Re: RFI
Re: RFI
- Subject: Re: RFI
- From: Will Gosney <email@hidden>
- Date: Tue, 20 Feb 2001 00:14:19 -0500
At 3:12 PM -0800 2/19/01, Russ Cusimano wrote:
On 2/19/01 12:19 PM, "Bill Briggs" <email@hidden> wrote:
> If your organization creates long documents and you want a painless
> way to go from there to PDF, or Word (if that's a requirement) an
> even better solution for the long term would be to get a copy of
> FrameMaker....
I tried, oh lord how I tried, esp. since there are native Solaris versions
of frame...but listen to the IT guy about IT issues? Why, I'm a Ph.D and
he's still working on a bachelor's!
John
I believe Adobe has a web page that will convert uploaded documents
for free.
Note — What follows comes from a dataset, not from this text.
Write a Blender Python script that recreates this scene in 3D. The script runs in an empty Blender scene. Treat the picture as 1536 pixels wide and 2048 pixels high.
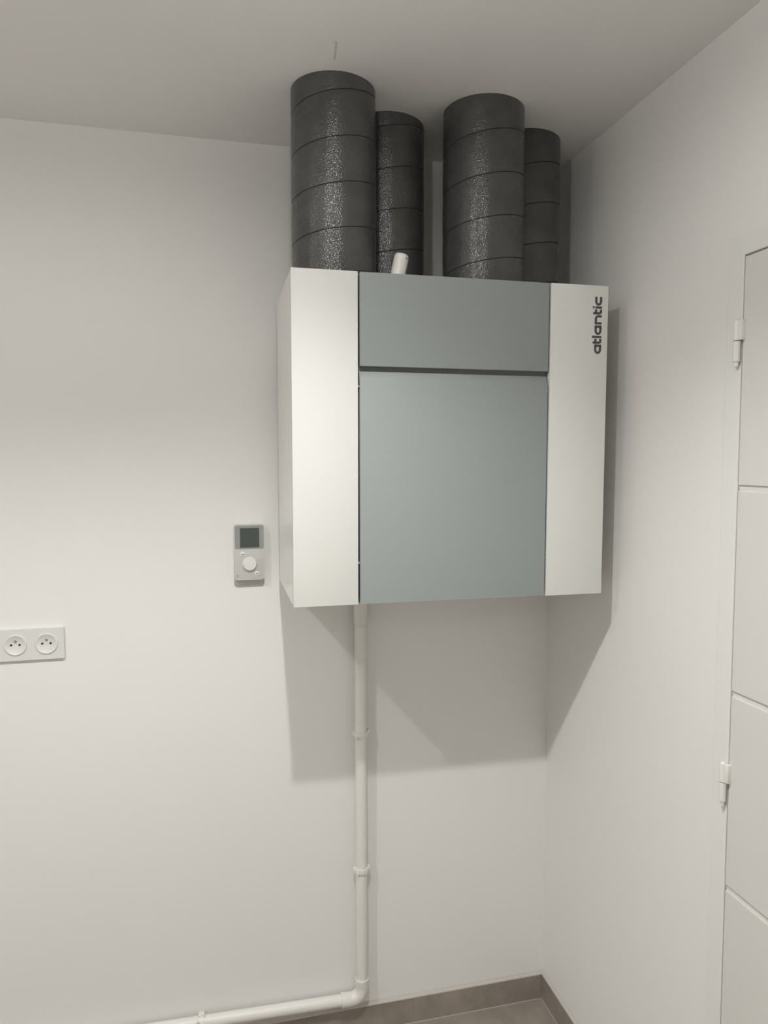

I have not tried it and, unfortunately, cannot recall the
URL. It may be worth a quick search if no one else has the
information handy.
I bit the bullet and purchased the Adobe Acrobat application. PDFs
are created by a printer driver, from any application. Terribly
convenient. It includes a web capture capability that turns web
sites into multi-page PDF documents complete with bookmarks and
hyperlinks. I have found this quite useful.
--
Russ Cusimano
You might want to try print to pdf by James W. Walker
http://www.jwwalker.com
PrintToPDF is a shareware Macintosh printer driver that creates PDF
(Adobe Acrobat) files. You do not need to have the full Acrobat
package (as opposed to the Reader) installed for PrintToPDF to work.
You can create PDF bookmarks to your section and subsection headings,
and URLs will become hot links. PrintToPDF is not as powerful as
Acrobat, but it creates simple PDFs for a much lower price ($20).